Home
» MISLEADING AND DECEPTIVE CONDUCT AND PRE-CONTRACTUAL NEGOTIATIONS: AN UPDATE
MISLEADING AND DECEPTIVE CONDUCT AND PRE-CONTRACTUAL NEGOTIATIONS: AN UPDATE
The recent case of Noor Al Houda Islamic College Pty Limited v Bankstown Airport Limited [2005] illustrates the extent to which section 52 of the Trade Practices Act continues to erode the certainty of commercial contracts.
The case also reveals that, where one party to negotiations can be classified as vulnerable, that the law of negligence also undermines the generally accepted position that each party must protect their own interests during negotiations and make their own inquiries.
The way that the law of negligence is now being used by the court to attack the sanctity of contractual bargains is evidenced in the following comment from High Court Judge, Michael McHugh.
One of the assumptions of the law of contract
is that the parties can bargain to protect their interests. A plaintiff who is vulnerable - for whatever reason - cannot do this in any meaningful way. In its quest for corrective justice, the law of negligence may be able to fill the gap which the law of contract has left.
Material Facts
Noor Al Houda Islamic College (the College) leased a site from Bankstown Airport. During negotiations for the lease one of the Airport employees, Ms Williams, pointed out that there were some problems with the site from the point of view of setting up a school. She referred to the fact that it was a noisy site and there were no services available.
No representations were made by Bankstown Airport that the site was suitable for a school. Critically, at the time the parties were negotiating the lease Bankstown Airport was aware that the site was contaminated and did not advise the College of the contamination.

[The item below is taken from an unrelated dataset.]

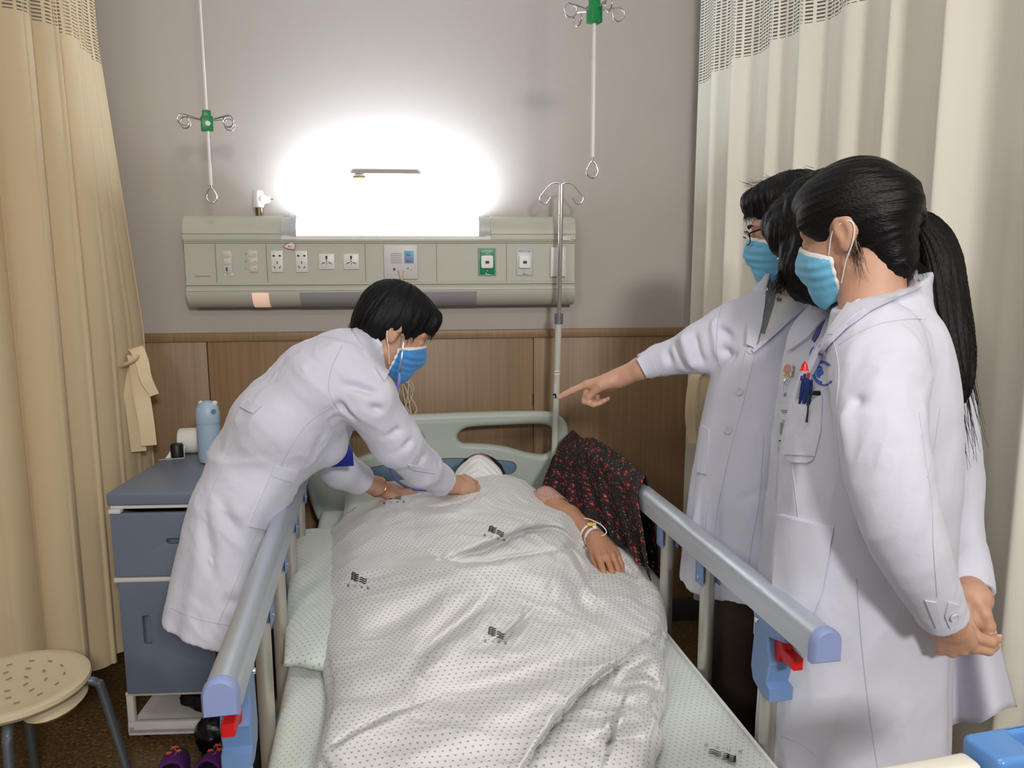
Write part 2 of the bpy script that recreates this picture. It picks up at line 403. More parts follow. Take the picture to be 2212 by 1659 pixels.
def dotted_mat(name, col, dot_col, sp=0.0125, r=0.17, rough=0.85, bump=0.25):
    """cotton printed with a staggered grid of tiny three-armed dots (UV in metres)"""
    m, nt, b = nt_new(name); N = nt.nodes; L = nt.links
    tc = N.new('ShaderNodeTexCoord'); mp = N.new('ShaderNodeVectorMath'); mp.operation = 'SCALE'; mp.inputs['Scale'].default_value = 1/sp
    L.new(tc.outputs['UV'], mp.inputs[0]); sx = N.new('ShaderNodeSeparateXYZ'); L.new(mp.outputs[0], sx.inputs[0])
    def M(op, a, b_=None, c=None):
        n = N.new('ShaderNodeMath'); n.operation = op
        for i, q in enumerate((a, b_, c)):
            if q is None: continue
            if isinstance(q, (int, float)): n.inputs[i].default_value = q
            else: L.new(q, n.inputs[i])
        return n.outputs[0]
    y = M('MULTIPLY', sx.outputs[1], 1.15); row = M('FLOOR', y); sh = M('MULTIPLY', M('MODULO', M('ADD', row, 4000.0), 2.0), 0.5)
    fx = M('SUBTRACT', M('FRACT', M('ADD', sx.outputs[0], sh)), 0.5); fy = M('SUBTRACT', M('FRACT', y), 0.5)
    d = M('SQRT', M('ADD', M('MULTIPLY', fx, fx), M('MULTIPLY', fy, fy))); an = M('ARCTAN2', fy, fx)
    lim = M('MULTIPLY', M('ADD', M('MULTIPLY', M('SINE', M('MULTIPLY', an, 3.0)), 0.4), 0.75), r)
    mask = M('MULTIPLY', M('LESS_THAN', d, lim), 0.75)
    nz = N.new('ShaderNodeTexNoise'); nz.inputs['Scale'].default_value = 2.5; L.new(tc.outputs['Object'], nz.inputs['Vector'])
    base = N.new('ShaderNodeMix'); base.data_type = 'RGBA'; base.inputs[6].default_value = col
    base.inputs[7].default_value = (col[0]*0.97, col[1]*1.0, col[2]*0.95, 1); L.new(nz.outputs[0], base.inputs[0])
    mx = N.new('ShaderNodeMix'); mx.data_type = 'RGBA'; L.new(mask, mx.inputs[0]); L.new(base.outputs[2], mx.inputs[6]); mx.inputs[7].default_value = dot_col
    L.new(mx.outputs[2], b.inputs['Base Color']); b.inputs['Roughness'].default_value = rough; b.inputs['Sheen Weight'].default_value = 0.15
    n2 = N.new('ShaderNodeTexNoise'); n2.inputs['Scale'].default_value = 900; L.new(tc.outputs['UV'], n2.inputs['Vector'])
    bp = N.new('ShaderNodeBump'); bp.inputs['Strength'].default_value = bump; bp.inputs['Distance'].default_value = 0.001
    L.new(n2.outputs[0], bp.inputs['Height']); L.new(bp.outputs[0], b.inputs['Normal'])
    return m
def curtain_mat(name, col, zmesh):
    """curtain cloth with an open-work band of slots above the height zmesh; UV.x is the length along the cloth"""
    m, nt, b = nt_new(name); N = nt.nodes; L = nt.links
    tc = N.new('ShaderNodeTexCoord'); sx = N.new('ShaderNodeSeparateXYZ'); L.new(tc.outputs['UV'], sx.inputs[0])
    def M(op, a, b_=None):
        n = N.new('ShaderNodeMath'); n.operation = op
        for i, q in enumerate((a, b_)):
            if q is None: continue
            if isinstance(q, (int, float)): n.inputs[i].default_value = q
            else: L.new(q, n.inputs[i])
        return n.outputs[0]
    fx = M('ABSOLUTE', M('SUBTRACT', M('FRACT', M('DIVIDE', sx.outputs[0], 0.022)), 0.5))
    fz = M('ABSOLUTE', M('SUBTRACT', M('FRACT', M('DIVIDE', sx.outputs[1], 0.0105)), 0.5))
    hole = M('MULTIPLY', M('MULTIPLY', M('LESS_THAN', fx, 0.36), M('LESS_THAN', fz, 0.24)), M('GREATER_THAN', sx.outputs[1], zmesh))
    al = M('SUBTRACT', 1.0, hole); L.new(al, b.inputs['Alpha'])
    b.inputs['Base Color'].default_value = col; b.inputs['Roughness'].default_value = 0.8; b.inputs['Sheen Weight'].default_value = 0.2
    tr = N.new('ShaderNodeBsdfTranslucent'); tr.inputs[0].default_value = col; ms = N.new('ShaderNodeMixShader'); ms.inputs[0].default_value = 0.18
    out = nt.nodes['Material Output']; tp = N.new('ShaderNodeBsdfTransparent'); m2 = N.new('ShaderNodeMixShader')
    L.new(b.outputs[0], ms.inputs[1]); L.new(tr.outputs[0], ms.inputs[2])
    b.inputs['Alpha'].default_value = 1.0; L.remove(b.inputs['Alpha'].links[0])
    L.new(hole, m2.inputs[0]); L.new(ms.outputs[0], m2.inputs[1]); L.new(tp.outputs[0], m2.inputs[2]); L.new(m2.outputs[0], out.inputs[0])
    return m
M_wall = mat('wall_paint', lin(178, 170, 163), 0.7, bump=0.12, scale=260, var=0.03, vscale=2)
M_wood = wood_mat(); M_floor = floor_mat()
M_ceil = mat('ceiling_paint', lin(225, 224, 220), 0.9)
M_sheet = dotted_mat('dotted_cotton_sheet', lin(214, 219, 214), lin(95, 105, 100), 0.0125, 0.15)
M_duvet = dotted_mat('dotted_cotton_duvet', lin(216, 213, 214), lin(84, 76, 70), 0.0125, 0.185)
M_curtL = curtain_mat('cream_curtain_left', lin(220, 198, 160), 2.22)
M_curtR = curtain_mat('cream_curtain_right', lin(250, 245, 230), 2.2)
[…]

It is also important that there was an exclusion clause in the lease which stated that Bankstown Airport was not liable for any loss or injury to the College unless the loss or injury was caused by Bankstown Airports negligence or default. There were also numerous clauses that stated that the College had to make its own inquiries as to the suitability of the site for the College and the Airport made no representations as to the suitability of the site.
The Argument
The College argued that by failing to advise the College that the site was contaminated the Airport had:
engaged in misleading and deceptive conduct in breach of section 52 of the Trade Practices Act; and
breached its duty of care and was liable in negligence for the pure economic loss suffered by the College as a result of the non disclosure.
What did the Court hold in respect of the section 52 argument?
Essentially the question was whether failure to disclose that the site was contaminated was misleading and deceptive in the absence of any positive representations about the suitability of the site and in circumstances where the Lease specifically stated that the College had an obligation to make its own inquiries about the suitability of the site.
The Court held that, because the Airport was aware that the site would be used for sensitive purposes (i.e. a school) the circumstances gave rise to a reasonable expectation that the College would have been told about the risk of contamination.
Importantly the Court held that where something has not been disclosed during pre contractual negotiations the party who has not made the disclosure will have engaged in misleading and deceptive conduct if the circumstances give rise to a reasonable expectation that the disclosure would be made. The non disclosure does not have to be deliberate or intentional.
It is important to note that Ms Williams disclosure of many of the disadvantages of the site was important in creating a reasonable expectation on the part of the College that any risks of contamination would be disclosed.
What did the Court hold in respect of the negligence argument?
In addition to the above, the Court held that, having regard to the vulnerability of the College, the Airport had a duty of care to the College. The Airport breached this duty of care by failing to warn that the site was contaminated. Accordingly, the College could recover damages from the Airport even though the College could only establish that it had suffered pure economic loss by way of a downturn in its business as a result of the contamination.
Conclusions and Comments
The following are important points to keep in mind in negotiating a contract:
If you want to make any disclosures at all about risks associated with the Contract they should be comprehensive and complete. Partial disclosure may give rise to a reasonable expectation that all disadvantages will be disclosed. The safest approach would be to make no disclosures and tell the other party to make their own inquiries and maintain this position throughout the negotiations.
Taking the above approach would not manage the risk of you being negligent by failing to make disclosures in pre-contractual negotiations. Your contract should specifically exclude liability in negligence if commercially possible. This is particularly important where the other party to the negotiations could be classified as vulnerable. In these circumstances, the other party should be aware of what they are agreeing to. At the minimum you should recommend that they take legal advice on the Contract.